この恵まれた自然環境を活かし、体験、感動、寛ぎの場をお客様に提供しているモアレリゾート。モアレ(MOIRE)とは、水面に美しく広がりゆく波紋を意味するフランス語で、そのモアレを会社の象徴とし、未だ見ぬ和のリゾートの創出をめざしている。
モアレキャンパスは、このモアレリゾートの社屋であり、接客の場である。
自然風の剪定・資源再生活用
敷地内の常緑林は枝抜き剪定し、枝振りが見えるように透かすことで深みのある樹形に整えていく。ツル伐りや枯損木処理、落ち葉かきをすることで、今まで光の届くことがなかった林床を表出させ、ゆくゆくは埋土種子の発芽による山野草が期待できるような手入れを丁寧に行った。
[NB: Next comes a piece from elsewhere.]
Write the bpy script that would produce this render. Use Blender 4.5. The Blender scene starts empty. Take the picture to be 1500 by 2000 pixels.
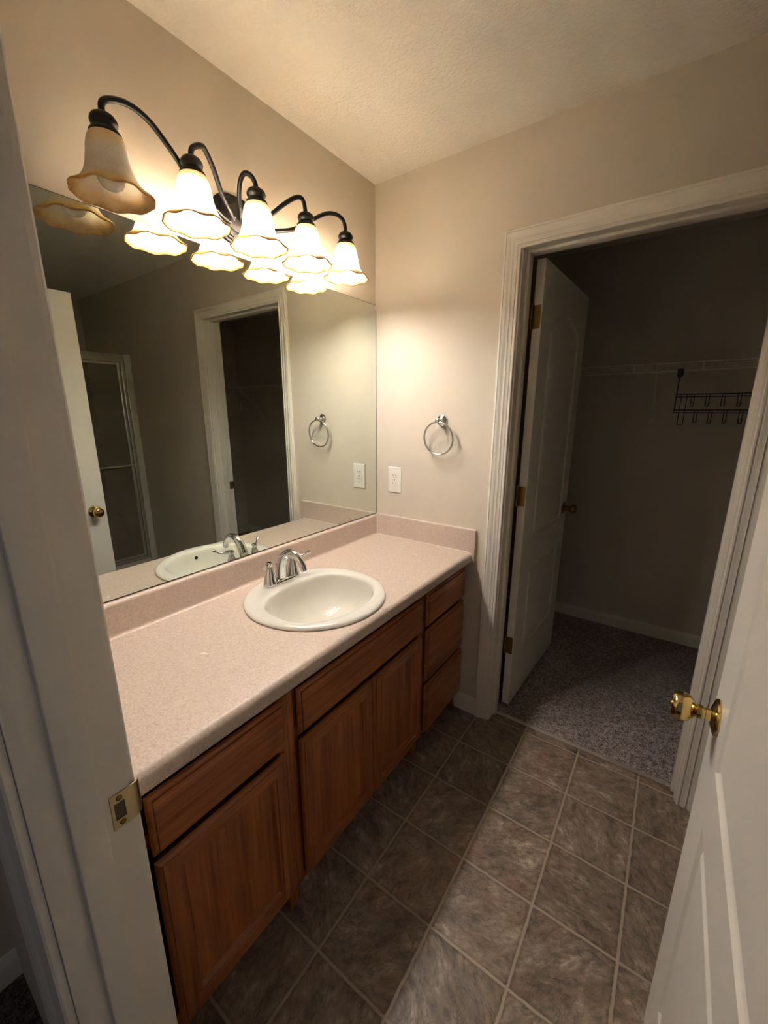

樹形の良いウバメガシは、車両動線上のアイストップとして美しい姿に変え、手入れで発生した間伐材は緑化駐車場の法面に立てかけ資源の再生活用をビジュアルに訴求し、やがて朽ちて昆虫類のすみかとなる自然との共生を表す環境とした。
私たちも自然の一部
モアレキャンパスの敷地内高低差は約9m。道路とほぼ同一レベルに社員のための託児所、中層に芝生による緑化駐車場、上層にオフィス棟及び休憩室棟があり、託児所と上層を結ぶ社員専用の動線には樹林の中を抜けるスギの赤身を用いた枕木階段。緑化駐車場と上層を結ぶ来訪者も利用する動線は小松石を用いた緩やかな石張階段とし、目地にスナゴケ、地覆にツワブキやヤブランなど落ち着きある和の歩経路とした。
休憩室棟下部はキャンパスの顔としてウラジロガシとソメイヨシノを主木に、起伏のある地形に合わせヤマブキやアジサイ、ツツジ類、石張内外にヤブコウジやフッキソウなど四季のうつろいを感じる和の庭とした。オフィス棟裏側の斜面を切り開いた小さな空間には社員たちが一息入れられる空間として土留めを兼ねた三段石積みの裏庭。また、芝生広場奥には自由に発想を展開できるよう、円形に堀込んだ石組みと暑熱を遮る竹と笹による瞑想の井とした。
モアレキャンパスは社員一人一人がゆったりとした自然の流れに寄り添いながら、構想をあたためる場所。自然を愛し、自然に学び、人々が集い繋がる場所。「私たちも自然の一部」として生きることを誇りに思って仕事をしたいという思いを大切にした空間である。